Two birds with one stone Tony...run the lines through a hole in your riser section between the freezer body and lid ;)

PZ.
 
yeah im thinking of building the lid up to the same height as the bar and lining the freezer with some sort of timber.

I dont want to cover it up too much and burn it out cause it cant cool itsself down though.

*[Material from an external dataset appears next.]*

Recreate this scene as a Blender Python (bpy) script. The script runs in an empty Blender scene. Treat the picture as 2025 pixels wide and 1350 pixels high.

the lines will only be out of the freezer for about 600mm before they reach the flooded font so this should work out ok i hope :)

cheers
 
Looking good Tony. Maybe a coat of paint would make it less conspicuous without effecting the cooling.
 
Hey Tony, have you got enough room to turn that freezer 90 degrees clockwise and then rebuild the end of the bar to fit around it ? :blink:
 
Tony here are two shots of how I set up my freezer at the end of the bar, the shot of the freezer open was taken the the day I did it awhile back now, was running glycol then not now <_< also a newer shot of the font [with the new taps :D ] which is near the end of the bar, I had the same problem as you, could not get the freezer behind the bar or the wall. :(
 
looks great mate.

what temp did you run the glycol at? did it work ok?

Im worried about it warming the beer in the font now.

cheers
 
looks great mate.

what temp did you run the glycol at? did it work ok?

Im worried about it warming the beer in the font now.

cheers


I just have a plastic jerry on the 'hump' of my freezer,I think you will find 80% of people have their flooded font tank in their beer serving freezer.
And you won't need to go to glycol for this,I just use salty water,my font has lots of condensation and looks great.